To do: Copy out the data below from the line containing "Build this scene" to the line containing "rad = math.radians", both lines included, with all images left out.

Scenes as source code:
(begin)

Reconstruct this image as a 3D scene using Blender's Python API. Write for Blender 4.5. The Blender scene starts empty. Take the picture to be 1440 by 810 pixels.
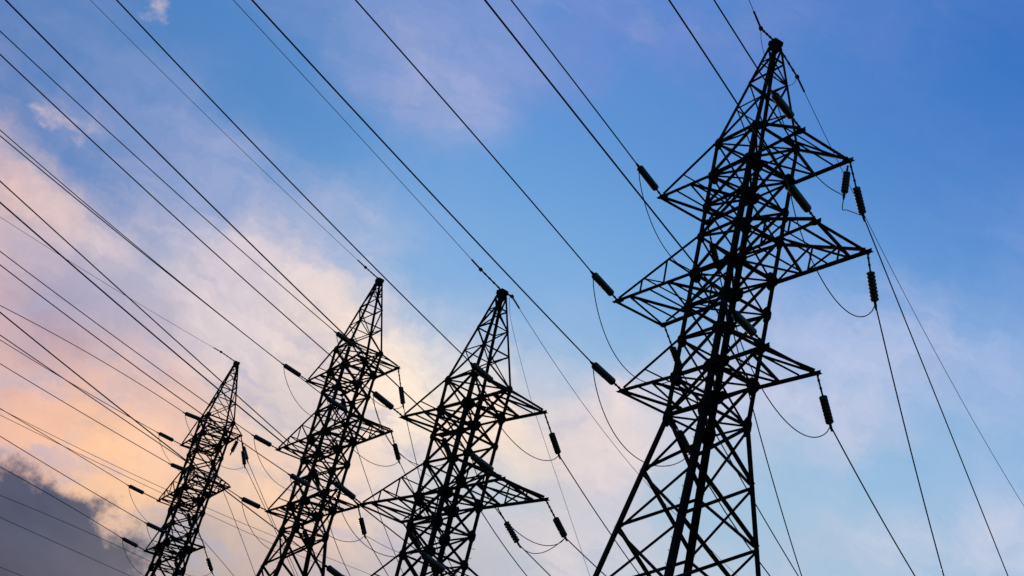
import bpy, bmesh, math, random
from mathutils import Vector, Matrix

# ------------------------------------------------------------------ data
TOWERS = [[-18.0271, 98.7371, 21.8888, -1.1907], [-7.5874, 76.4975, 21.2463, -1.128], [-0.3734, 59.1789, 14.5611, -1.0056], [7.3701, 44.3386, 20.6017, -1.0901]]            # x, y, height of lowest crossarm, heading
DIM = {'f': 2014.9973, 'pitch': 0.4325, 'roll': 0.2496, 'zu': 8.0464, 'za': 14.1737, 'du': 1.3922, 'dm': 1.4981, 'dl': 1.4129, 'au': 3.755, 'am': 5.2391, 'al': 3.7273, 'tu': 1.1191, 'tm': 1.1209, 'tl': 1.0989, 'wx_l': 1.0475, 'wx_u': 1.0862, 'r': 0.9503, 'zk': -1.4626, 'zB': -3.5159, 'zC': -5.4925, 'wB': 1.3863, 'wC': 1.6964}
CAM_R, CAM_U, CAM_F = [[0.969017, -0.103532, 0.224248], [-0.246994, -0.406182, 0.879779], [0.0, 0.907908, 0.419169]]
ROWS = [
    ['near', 3, 'u', 'N', 218.0, [8.114, 40.492, 28.648], [6.644, 38.61, 28.47], 0.0305, 0.00075, 4.72],
    ['near', 3, 'm', 'N', 218.0, [8.799, 39.175, 24.602], [7.428, 37.42, 24.525], 0.0713, -0.00217, 8.61],
    ['near', 3, 'u', 'L', 218.0, [4.641, 47.151, 28.648], [3.408, 45.572, 28.733], 0.0588, -0.00069, 9.3],
    ['near', 3, 'l', 'N', 218.0, [8.119, 40.526, 20.602], [6.63, 38.62, 20.494], 0.0409, 0.00024, 14.4],
    ['near', 3, 'm', 'L', 218.0, [3.954, 48.466, 24.602], [2.736, 46.907, 24.663], 0.0753, -0.00094, 15.02],
    ['near', 3, 'l', 'L', 218.0, [4.672, 47.135, 20.602], [3.342, 45.433, 20.595], 0.0523, 0.00067, 18.73],
    ['near', 2, 'u', 'L', 218.0, [-3.33, 61.751, 22.607], [-4.788, 59.884, 22.713], 0.0694, 0.00114, 22.37],
    ['near', 2, 'u', 'N', 218.0, [0.693, 55.409, 22.607], [-0.793, 53.507, 22.667], 0.0758, 0.00112, 20.98],
    ['near', 2, 'm', 'N', 218.0, [1.486, 54.154, 18.561], [0.076, 52.35, 18.598], 0.0954, 0.00083, 24.51],
    ['near', 2, 'm', 'L', 218.0, [-4.126, 63.003, 18.561], [-5.416, 61.351, 18.738], 0.1366, 0.00028, 20.45],
    ['near', 2, 'l', 'N', 218.0, [0.695, 55.443, 14.561], [-0.791, 53.541, 14.706], 0.0851, 0.00112, 21.83],
    ['near', 2, 'l', 'L', 218.0, [-3.298, 61.738, 14.561], [-4.621, 60.044, 14.801], 0.0956, 0.00121, 18.83],
    ['near', 1, 'u', 'N', 218.0, [-6.989, 72.625, 29.293], [-8.424, 70.789, 29.272], 0.0547, 0.00104, 23.99],
    ['near', 1, 'u', 'L', 218.0, [-10.208, 79.411, 29.293], [-11.582, 77.651, 29.249], 0.0476, 0.00129, 21.86],
    ['near', 1, 'm', 'N', 218.0, [-6.355, 71.283, 25.246], [-7.738, 69.513, 25.19], 0.0411, 0.00093, 22.26],
    ['near', 1, 'm', 'L', 218.0, [-10.845, 80.751, 25.246], [-12.169, 79.057, 25.156], 0.0418, 0.00101, 19.3],
    ['near', 1, 'l', 'N', 218.0, [-6.983, 72.659, 21.246], [-8.524, 70.687, 21.158], 0.0369, 0.00144, 19.59],
    ['near', 1, 'l', 'L', 218.0, [-10.178, 79.394, 21.246], [-11.524, 77.671, 21.136], 0.0555, 0.00043, 17.73],
    ['near', 0, 'u', 'N', 218.0, [-17.673, 94.835, 29.935], [-19.18, 92.906, 29.62], 0.0404, -0.00334, 15.93],
    ['near', 0, 'u', 'L', 218.0, [-20.459, 101.809, 29.935], [-21.94, 99.914, 29.822], -0.0186, 0.00166, 14.7],
    ['near', 0, 'm', 'N', 218.0, [-17.124, 93.456, 25.889], [-18.663, 91.487, 25.623], 0.0057, 0.00086, 14.46],
    ['near', 0, 'm', 'L', 218.0, [-21.012, 103.187, 25.889], [-22.883, 100.792, 25.821], 0.0521, -0.00064, 12.05],
    ['near', 0, 'l', 'N', 218.0, [-17.665, 94.868, 21.889], [-19.18, 92.929, 21.836], 0.0396, 0.00105, 12.58],
    ['near', 0, 'l', 'L', 218.0, [-20.43, 101.791, 21.889], [-21.873, 99.944, 21.946], 0.0863, -0.00244, 11.26],
    ['near', 3, 'ap', '', 218.0, [7.37, 44.339, 34.725], [6.554, 43.294, 34.397], 0.279, 0.004, 1.26],
    ['near', 2, 'ap', '', 218.0, [-0.373, 59.179, 28.685], [-1.552, 57.671, 28.775], 0.0919, -0.00036, 17.53],
    ['near', 1, 'ap', '', 218.0, [-7.587, 76.497, 35.37], [-8.474, 75.363, 35.416], 0.0558, 0.001, 22.71],
    ['near', 0, 'ap', '', 218.0, [-18.027, 98.737, 36.013], [-19.089, 97.378, 36.029], -0.0593, 0.00124, 20.2],
    ['far', 3, 'u', 'R', 40.0, [10.099, 41.527, 28.648], [11.184, 42.82, 27.389], -0.3619, -0.00014, 18.26],
    ['far', 3, 'm', 'R', 40.0, [10.787, 40.212, 24.602], [11.524, 41.09, 23.254], -0.8051, 0.00827, 8.43],
    ['far', 3, 'l', 'R', 40.0, [10.068, 41.542, 20.602], [11.062, 42.726, 19.421], -0.2841, 0.00396, 8.42],
    ['far', 3, 'u', 'F', 40.0, [6.626, 48.186, 28.648], [7.575, 49.317, 27.329], -0.8941, 0.01068, 10.95],
    ['far', 3, 'm', 'F', 40.0, [5.941, 49.502, 24.602], [7.135, 50.925, 23.508], -0.3462, 0.00271, 12.49],
    ['far', 3, 'l', 'F', 40.0, [6.621, 48.152, 20.602], [7.827, 49.59, 19.852], -0.3364, 0.00966, 7.71],
    ['far', 2, 'u', 'R', 38.0, [2.583, 56.607, 22.607], [3.691, 58.025, 21.395], -0.3148, 0.00472, 8.62],
    ['far', 2, 'm', 'R', 38.0, [3.379, 55.355, 18.561], [4.62, 56.943, 17.671], -0.1144, 0.004, 2.55],
    ['far', 2, 'u', 'F', 38.0, [-1.439, 62.949, 22.607], [-0.793, 63.777, 21.885], -0.461, 0.01373, 8.18],
    ['far', 1, 'u', 'R', 27.0, [-4.967, 73.584, 29.293], [-4.219, 75.052, 27.755], -0.692, 0.004, 3.22],
    ['far', 1, 'm', 'R', 27.0, [-4.33, 72.244, 25.246], [-3.567, 73.742, 24.22], -0.3411, 0.004, 2.37],
    ['far', 1, 'l', 'R', 27.0, [-4.997, 73.601, 21.246], [-4.312, 74.945, 20.16], -0.3017, 0.004, 3.51],
    ['far', 1, 'u', 'F', 27.0, [-8.185, 80.37, 29.293], [-7.681, 81.36, 28.509], -0.5796, 0.00701, 11.98],
    ['far', 0, 'u', 'R', 27.0, [-15.595, 95.665, 29.935], [-14.904, 97.022, 28.264], -0.4097, -0.004, 5.84],
    ['far', 0, 'l', 'R', 27.0, [-15.624, 95.684, 21.889], [-14.83, 97.242, 20.712], -0.455, 0.004, 0.25],
    ['far', 3, 'ap', '', 40.0, [7.37, 44.339, 34.725], [8.677, 45.896, 34.569], -0.2554, 0.00244, 31.18],
    ['far', 2, 'ap', '', 38.0, [-0.373, 59.179, 28.685], [0.097, 59.78, 28.832], -0.3013, 0.00624, 13.74],
    ['far', 2, 'm', 'F', 38.0, [-2.233, 64.204, 18.561], [-1.171, 65.562, 17.895], -0.3847, 0.004, 1.8],
    ['far', 1, 'm', 'F', 27.0, [-8.82, 81.712, 25.246], [-8.212, 82.904, 24.371], -0.7385, 0.03, 6.37],
    ['far', 1, 'l', 'F', 27.0, [-8.192, 80.336, 21.246], [-7.613, 81.473, 20.374], -0.4143, 0.004, 2.38],
    ['far', 0, 'u', 'F', 27.0, [-18.381, 102.639, 29.935], [-17.835, 103.712, 29.088], -0.5171, -0.004, 7.79],
    ['far', 0, 'm', 'F', 27.0, [-18.93, 104.018, 25.889], [-18.497, 104.868, 24.974], -0.1697, -0.004, 6.88],
    ['far', 0, 'l', 'F', 27.0, [-18.389, 102.606, 21.889], [-17.966, 103.437, 21.259], -0.531, 0.004, 0.56]]
BGW = [
    [[-53.545, 161.347, 45.307], [0.00068, -0.016466, -0.044901], -55.4, 0.0],
    [[-53.292, 161.431, 44.602], [0.000341, -0.024294, -0.001118], -54.0, 0.0],
    [[-50.163, 162.43, 35.903], [-0.001289, -0.057222, -0.0], -24.1, 0.0],
    [[-49.32, 162.688, 33.565], [0.0, -0.009708, 0.0], -20.3, 0.0],
    [[-47.44, 163.247, 28.361], [0.0, -0.027056, -0.0], -2.9, 0.0]]
EX = {'sup3': [[10.739, 44.263, 30.128], [10.762, 44.257, 28.918]], 'sup0': [[-16.245, 99.046, 30.612], [-16.404, 99.02, 29.469]], 'dbl0': [[-16.232, 100.061, 31.012], [-15.309, 100.207, 29.543], [-12.485, 102.613, 26.257], [-9.849, 104.908, 23.363]], 'ext2': [[1.757, 60.154, 19.087], [2.997, 60.606, 17.914], [4.714, 62.001, 17.277], [6.211, 63.376, 16.796]], 'tail2': [[-0.022, 60.18, 29.092], [0.358, 60.779, 28.018], [1.999, 61.348, 24.958], [2.794, 61.917, 23.815], [6.45, 62.247, 17.779], [7.596, 62.722, 15.883]], 'drop1': [[-7.498, 79.52, 30.32], [-6.404, 79.616, 29.323], [-5.352, 79.693, 27.822], [-4.568, 79.742, 26.975], [-3.939, 79.776, 26.532], [-2.774, 79.825, 25.974], [-1.186, 79.864, 25.397]], 'drop1b': [[-4.531, 78.743, 21.098], [-4.185, 78.762, 21.027], [-3.569, 78.792, 20.863], [-2.752, 78.825, 20.71], [-1.449, 78.86, 20.56]]}
SKY_CLEAR = [
    ((-0.2635, 0.8128, 0.5196), (60, 123, 190)),
    ((-0.353, 0.8355, 0.4211), (72, 124, 186)),
    ((-0.1819, 0.8326, 0.5231), (64, 129, 196)),
    ((-0.3663, 0.7987, 0.4773), (80, 122, 185)),
    ((-0.1851, 0.8674, 0.462), (95, 150, 208)),
    ((-0.0273, 0.8774, 0.479), (92, 153, 216)),
    ((-0.0167, 0.8481, 0.5296), (84, 142, 210)),
    ((0.0484, 0.8245, 0.5637), (78, 134, 205)),
    ((0.1142, 0.8516, 0.5116), (78, 139, 208)),
    ((0.1862, 0.7909, 0.583), (66, 125, 200)),
    ((0.2785, 0.7466, 0.6041), (52, 110, 190)),
    ((0.3033, 0.7904, 0.5323), (55, 115, 195)),
    ((0.2554, 0.8225, 0.5083), (76, 136, 207)),
    ((0.3238, 0.8247, 0.4637), (85, 145, 215)),
    ((0.0856, 0.8941, 0.4396), (125, 175, 225)),
    ((0.0186, 0.9047, 0.4257), (140, 185, 228)),
    ((0.204, 0.8692, 0.4503), (118, 170, 225)),
    ((0.2855, 0.8715, 0.3987), (135, 180, 225)),
    ((0.3361, 0.8682, 0.3651), (140, 185, 222)),
    ((0.2787, 0.9002, 0.3345), (155, 194, 224)),
    ((0.1198, 0.943, 0.3105), (165, 198, 222)),
    ((0.0784, 0.9574, 0.2778), (172, 198, 216)),
    ((0.2181, 0.9283, 0.3012), (160, 195, 220)),
    ((-0.0582, 0.9114, 0.4073), (140, 182, 226)),
    ((0.0191, 0.9616, 0.2738), (178, 196, 212)),
    ((-0.262, 0.8678, 0.4223), (110, 150, 205)),
    ((-0.3174, 0.8308, 0.4572), (80, 128, 190))]
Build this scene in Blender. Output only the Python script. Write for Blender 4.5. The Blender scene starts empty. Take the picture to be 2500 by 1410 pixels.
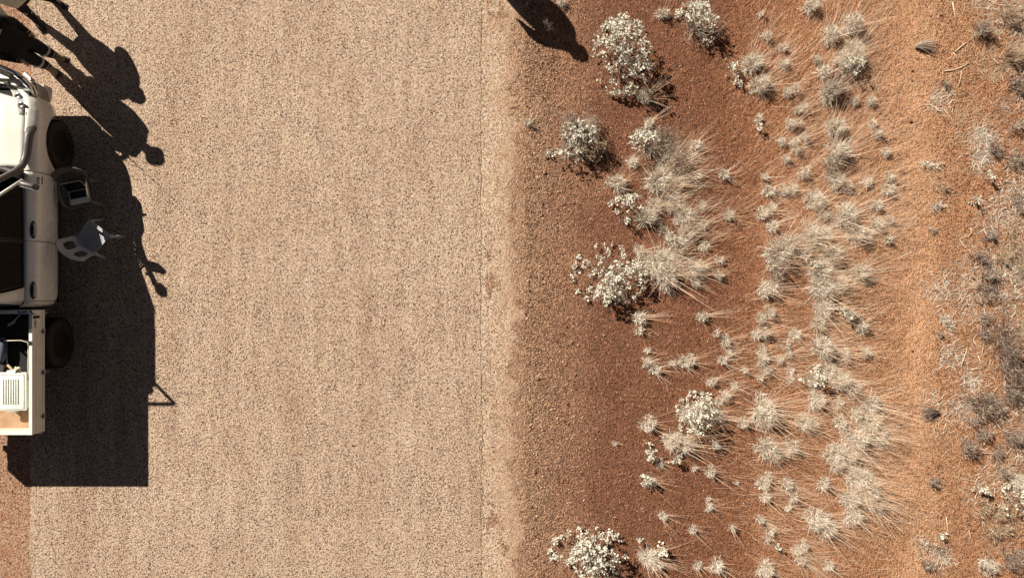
import bpy, bmesh, math, random
import numpy as np
from mathutils import Vector, Matrix, Euler

random.seed(7)
R = np.random.default_rng(11)
S = bpy.context.scene
C = S.collection
rad = math.radians

# ------------------------------------------------------------------ camera
CAM_H = 12.6
PXM = 154.0          # photograph pixels per metre at ground level
cam = bpy.data.cameras.new('camera')
cam.sensor_width = 36.0
cam.lens = 36.0 * PXM * CAM_H / 2500.0
cam.clip_end = 2000
cam.clip_start = 0.1
camo = bpy.data.objects.new('camera', cam)
C.objects.link(camo)
camo.location = (0, 0, CAM_H)
S.camera = camo

# ------------------------------------------------------------------ sky, sun, exposure
SHX, SHY = 0.92, -0.86           # shadow offset per metre of height
SUNDIR = Vector((-SHX, -SHY, 1.0)).normalized()
world = bpy.data.worlds.new('World')
S.world = world
world.use_nodes = True
nt = world.node_tree
bg = nt.nodes['Background']
sky = nt.nodes.new('ShaderNodeTexSky')
sky.sky_type = 'NISHITA'
sky.sun_disc = False
sky.sun_elevation = math.asin(SUNDIR.z)
sky.sun_rotation = math.atan2(SUNDIR.x, SUNDIR.y)
sky.altitude = 1200
sky.air_density = 0.5
sky.dust_density = 0.6
sky.ozone_density = 0.3
warm = nt.nodes.new('ShaderNodeMix')      # brown grading tint on the sky, warms and darkens shadows, same in every direction
warm.data_type = 'RGBA'; warm.blend_type = 'MULTIPLY'
warm.inputs[0].default_value = 1.0
warm.inputs[7].default_value = (0.92, 0.64, 0.45, 1)
nt.links.new(sky.outputs[0], warm.inputs[6])
nt.links.new(warm.outputs[2], bg.inputs[0])
bg.inputs[1].default_value = 0.05
sun = bpy.data.lights.new('sun', 'SUN')
sun.energy = 5.0
sun.angle = rad(0.5)
sun.color = (1.0, 0.905, 0.775)
suno = bpy.data.objects.new('sun', sun)
C.objects.link(suno)
suno.location = SUNDIR * 60
suno.rotation_euler = SUNDIR.to_track_quat('Z', 'Y').to_euler()
S.view_settings.view_transform = 'Standard'
S.view_settings.look = 'None'
S.view_settings.gamma = 1
S.view_settings.use_curve_mapping = False
S.view_settings.exposure = 0.68
S.render.engine = 'CYCLES'
S.cycles.max_bounces = 6
S.cycles.transparent_max_bounces = 12


def at(px, py, z=0.0):
    """a point of the photograph at its height above the road, in metres"""
    k = (CAM_H - z) / CAM_H / PXM
    return Vector(((px - 1250) * k, (705 - py) * k, z))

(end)

The result:
Build this scene in Blender. Output only the Python script. Write for Blender 4.5. The Blender scene starts empty. Take the picture to be 2500 by 1410 pixels.
import bpy, bmesh, math, random
import numpy as np
from mathutils import Vector, Matrix, Euler

random.seed(7)
R = np.random.default_rng(11)
S = bpy.context.scene
C = S.collection
rad = math.radians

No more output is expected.